Talks of lifting the moratorium has been going on since August of 2019, after Australian economist Professor Kym Anderson of the University of Adelaide released a high-level independent review of the GM moratorium in 2018 which concluded that banning GM crops in SA cost grain producers millions of losses in Australian dollars, and will continue to millions more in income if the ban will continue to 2025.

In early December of 2019, talks about the GM moratorium peaked again after its lifting was deferred due to amendments to the GM Bill that were submitted to the Parliament, which will require SA growers to obtain additional permits that can potentially cause delay the start of their planting season. The moratorium was originally set to be lifted on December 1, 2019.
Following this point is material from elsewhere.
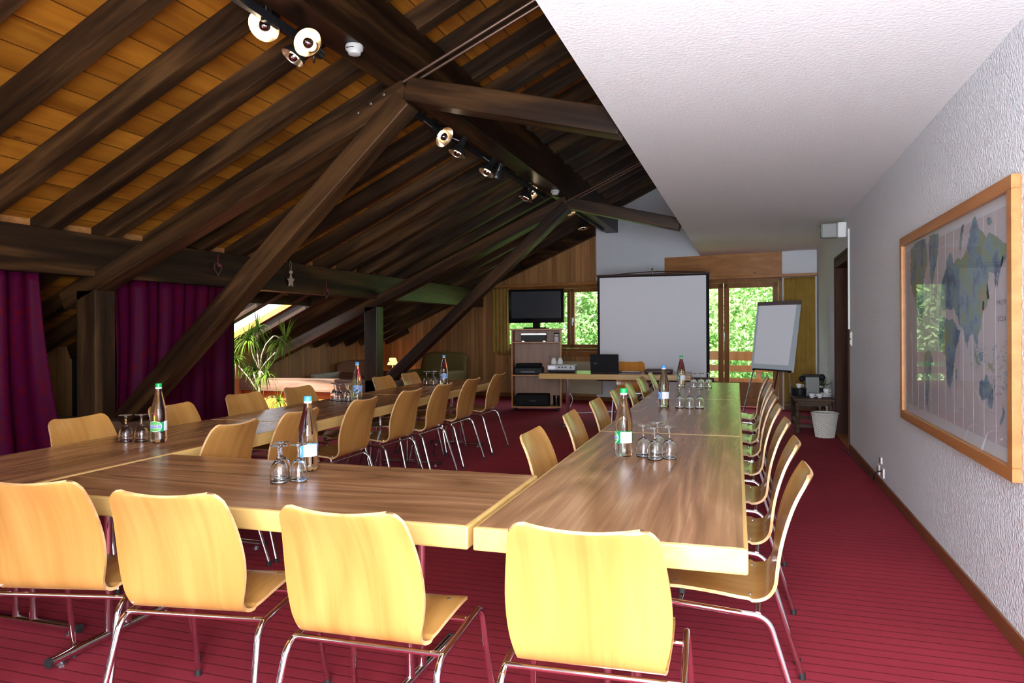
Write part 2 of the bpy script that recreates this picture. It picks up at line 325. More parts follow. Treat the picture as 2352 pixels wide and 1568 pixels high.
# ================================================================== the room
RS = .475
def rz0(x): return 2.10+RS*(x+5)              # underside of the rafters
def rz1(x): return 2.262+RS*(x+5)             # underside of the roof boards
XR = 1.047; CE = -.745; XK = -7.35; YB = -1.3
struct(MB().box(XK-.3, XR+1.2, YB-.2, 14.4, -.12, 0).build('floor', 'carpet'))
def gy(x): return 12.3-.2*(x-1.05)
# gable wall pieces: prisms in x/z pushed along y
def gprism(mb, poly, d0, d1, mi=0): return mb.prism([(x, gy(x)-d1, z) for x, z in poly], (0, d1-d0, 0), mi)
def grect(mb, x0, x1, z0, z1, d0=0, d1=.02, mi=0): return gprism(mb, [(x0, z0), (x1, z0), (x1, z1), (x0, z1)], d0, d1, mi)
XW = -2.62                                      # panelling to the left, plaster to the right
wl0, wl1, wz0, wz1 = -4.62, -1.80, .90, 2.13   # left window opening
dl0, dl1, dz1 = -1.02, .54, 2.13               # french door opening
mb = MB(); T = -.25
grect(mb, XK-.1, XW, -.05, wz0, T, 0); gprism(mb, [(XK-.1, wz0), (wl0, wz0), (wl0, rz1(wl0)+.1), (XK-.1, rz1(XK-.1)+.1)], T, 0)
gprism(mb, [(wl0, wz1), (XW, wz1), (XW, rz1(XW)+.1), (wl0, rz1(wl0)+.1)], T, 0)
struct(mb.build('wall_far', 'panel'))
mb = MB(); TP = .02
grect(mb, XW, wl1, -.05, wz0, T, TP); gprism(mb, [(XW, wz1), (wl1, wz1), (wl1, rz1(wl1)+.1), (XW, rz1(XW)+.1)], T, TP)
gprism(mb, [(wl1, -.05), (dl0, -.05), (dl0, rz1(dl0)+.1), (wl1, rz1(wl1)+.1)], T, TP)
gprism(mb, [(dl0, dz1), (CE+.0, dz1), (CE, rz1(CE)+.1), (dl0, rz1(dl0)+.1)], T, TP)
grect(mb, CE, dl1, dz1, 2.75, T, TP); grect(mb, dl1, XR+.1, -.05, 2.75, T, TP)
struct(mb.build('wall_far_plaster', 'plaster'))
# right wall with door recess
mb = MB(); dy0, dy1, dzt = 8.52, 9.72, 2.14
mb.box(XR, XR+.3, YB, dy0, 0, 2.7); mb.box(XR, XR+.3, dy1, 12.6, 0, 2.7); mb.box(XR, XR+.3, dy0, dy1, dzt, 2.7)
struct(mb.build('wall_right', 'plaster'))
mb = MB(); mb.box(XR-.012, XR, YB, dy0-.02, 0, .075); mb.box(XR-.012, XR, dy1+.02, 12.3, 0, .075); struct(mb.build('baseboard_right', 'skirt', bevel=.003))
mb = MB(); grect(mb, XK, -1.05, 0, .075, .0, .04); grect(mb, .56, XR-.012, 0, .075, .02, .04); struct(mb.build('baseboard_far', 'skirt', bevel=.003))
struct(MB().box(XK-.2, XK, YB, 14.2, 0, 1.3).build('wall_left', 'panelY'))
struct(MB().box(XK, XK+.02, YB, 13.9, 0, .07).build('baseboard_left', 'skirt'))
# back wall, with a window whose light enters from behind the camera
mb = MB(); mb.box(XK-.2, XR+.3, YB-.15, YB, 0, 5.0); struct(mb.build('wall_back', 'plaster'))
mb = MB(); x0, x1, z0, z1 = -.85, 1.0, .32, 2.3
for a in ((x0, x0+.07, z0, z1), (x1-.07, x1, z0, z1), (x0, x1, z0, z0+.07), (x0, x1, z1-.07, z1), (.05, .11, z0, z1)): mb.box(a[0], a[1], YB, YB+.06, a[2], a[3])
wb = struct(mb.build('window_3', 'frame', bevel=.004)); MB().box(x0+.05, x1-.05, YB+.01, YB+.03, z0+.05, z1-.05).build('pane', 'white', wb)
struct(MB().box(CE, XR+.1, YB, 12.9, 2.546, 2.62).build('ceiling', 'ceil'))
struct(MB().box(CE, CE+.06, YB, 12.9, 2.62, 4.5).build('wall_attic', 'plaster'))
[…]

This time around, Minister Whetstone officially announced on January 1, 2020, that SA farmers now have the choice to use GM seeds and grow GM crops as the State Parliament made the decision for the GM moratorium to be finally lifted. He said that now that the GM ban has set aside, SA farmers will find themselves at par with their competitors in the whole of Australia who already had access to GM products in the last 10 years. The Minister foresees improvement in SA’s economy, farmers’ income, and scientific research and development to explore more opportunities in GM studies and tackle environmental issues and climate change through new technologies. In 2018, farmers in Australia planted 793,000 hectares of biotech cotton and canola.

The GM moratorium, however, remains imposed in Kangaroo Island who has an established non-GM canola market in Japan.